Exercise task: Repeat only the lines running from the beginning of the material through the line that contains "C = scene.collection".

Data:
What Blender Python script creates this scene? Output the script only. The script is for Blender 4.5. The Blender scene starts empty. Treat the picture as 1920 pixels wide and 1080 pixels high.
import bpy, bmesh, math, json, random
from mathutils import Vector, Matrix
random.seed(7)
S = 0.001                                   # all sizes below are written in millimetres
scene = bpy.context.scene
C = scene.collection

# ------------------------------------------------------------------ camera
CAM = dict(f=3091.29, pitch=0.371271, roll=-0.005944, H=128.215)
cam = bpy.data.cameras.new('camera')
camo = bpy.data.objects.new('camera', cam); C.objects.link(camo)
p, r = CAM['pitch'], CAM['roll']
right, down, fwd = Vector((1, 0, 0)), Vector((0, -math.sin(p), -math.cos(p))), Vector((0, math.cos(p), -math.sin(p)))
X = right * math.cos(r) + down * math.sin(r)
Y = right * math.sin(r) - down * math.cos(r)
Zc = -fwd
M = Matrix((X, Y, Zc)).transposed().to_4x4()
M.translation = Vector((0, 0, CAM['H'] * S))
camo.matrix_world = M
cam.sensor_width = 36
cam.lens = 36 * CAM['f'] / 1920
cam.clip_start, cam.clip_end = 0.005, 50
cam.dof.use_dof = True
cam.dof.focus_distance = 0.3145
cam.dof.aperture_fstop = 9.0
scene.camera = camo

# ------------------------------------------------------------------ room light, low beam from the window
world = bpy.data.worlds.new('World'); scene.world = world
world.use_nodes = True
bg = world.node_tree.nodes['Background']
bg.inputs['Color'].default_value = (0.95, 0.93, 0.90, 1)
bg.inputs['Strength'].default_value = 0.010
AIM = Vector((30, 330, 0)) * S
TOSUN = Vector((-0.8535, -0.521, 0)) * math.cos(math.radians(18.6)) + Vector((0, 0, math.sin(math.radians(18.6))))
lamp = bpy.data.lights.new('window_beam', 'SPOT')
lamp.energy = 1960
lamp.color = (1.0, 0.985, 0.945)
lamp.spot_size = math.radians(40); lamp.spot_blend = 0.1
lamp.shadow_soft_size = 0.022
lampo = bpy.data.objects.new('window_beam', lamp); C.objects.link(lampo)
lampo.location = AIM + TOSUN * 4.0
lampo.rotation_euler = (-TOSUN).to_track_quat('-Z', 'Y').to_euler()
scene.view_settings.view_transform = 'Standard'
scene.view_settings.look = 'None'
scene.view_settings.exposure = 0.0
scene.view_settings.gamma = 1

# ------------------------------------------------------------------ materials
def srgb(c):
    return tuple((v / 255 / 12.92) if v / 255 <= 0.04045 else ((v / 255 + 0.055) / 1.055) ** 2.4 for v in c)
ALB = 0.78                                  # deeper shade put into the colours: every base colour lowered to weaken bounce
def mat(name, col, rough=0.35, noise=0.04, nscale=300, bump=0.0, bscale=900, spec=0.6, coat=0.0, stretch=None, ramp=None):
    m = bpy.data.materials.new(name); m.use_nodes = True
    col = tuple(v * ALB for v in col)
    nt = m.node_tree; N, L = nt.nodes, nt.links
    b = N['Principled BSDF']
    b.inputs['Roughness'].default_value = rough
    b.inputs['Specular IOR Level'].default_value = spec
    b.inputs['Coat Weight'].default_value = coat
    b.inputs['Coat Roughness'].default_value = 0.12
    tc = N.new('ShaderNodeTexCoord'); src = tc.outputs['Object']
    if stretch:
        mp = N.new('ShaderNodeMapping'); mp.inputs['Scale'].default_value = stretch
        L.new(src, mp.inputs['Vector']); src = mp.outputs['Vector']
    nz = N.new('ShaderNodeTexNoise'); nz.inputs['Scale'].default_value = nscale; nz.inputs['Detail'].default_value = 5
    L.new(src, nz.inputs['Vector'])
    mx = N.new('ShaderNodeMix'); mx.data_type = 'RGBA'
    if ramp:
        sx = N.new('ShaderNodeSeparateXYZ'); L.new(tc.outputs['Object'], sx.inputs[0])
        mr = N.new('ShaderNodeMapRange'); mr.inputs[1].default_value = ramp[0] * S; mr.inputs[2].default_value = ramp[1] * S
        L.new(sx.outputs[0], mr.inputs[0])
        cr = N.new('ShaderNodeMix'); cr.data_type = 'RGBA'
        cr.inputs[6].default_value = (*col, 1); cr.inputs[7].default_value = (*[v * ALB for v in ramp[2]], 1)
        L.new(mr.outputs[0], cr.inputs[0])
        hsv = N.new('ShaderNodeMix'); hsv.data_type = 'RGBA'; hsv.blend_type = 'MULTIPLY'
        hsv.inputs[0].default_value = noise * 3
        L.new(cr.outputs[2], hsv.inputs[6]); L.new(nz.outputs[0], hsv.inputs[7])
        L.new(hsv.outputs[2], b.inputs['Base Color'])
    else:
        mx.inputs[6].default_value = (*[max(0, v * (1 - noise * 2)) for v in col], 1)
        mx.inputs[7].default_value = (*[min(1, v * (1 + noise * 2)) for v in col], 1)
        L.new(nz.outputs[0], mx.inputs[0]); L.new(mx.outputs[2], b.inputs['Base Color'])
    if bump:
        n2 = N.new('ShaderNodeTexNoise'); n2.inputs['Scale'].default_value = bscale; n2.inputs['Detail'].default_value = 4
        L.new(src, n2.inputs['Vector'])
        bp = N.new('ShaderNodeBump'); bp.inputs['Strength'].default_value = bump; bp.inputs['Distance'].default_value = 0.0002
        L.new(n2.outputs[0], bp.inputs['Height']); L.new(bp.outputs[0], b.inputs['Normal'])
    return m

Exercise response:
What Blender Python script creates this scene? Output the script only. The script is for Blender 4.5. The Blender scene starts empty. Treat the picture as 1920 pixels wide and 1080 pixels high.
import bpy, bmesh, math, json, random
from mathutils import Vector, Matrix
random.seed(7)
S = 0.001                                   # all sizes below are written in millimetres
scene = bpy.context.scene
C = scene.collection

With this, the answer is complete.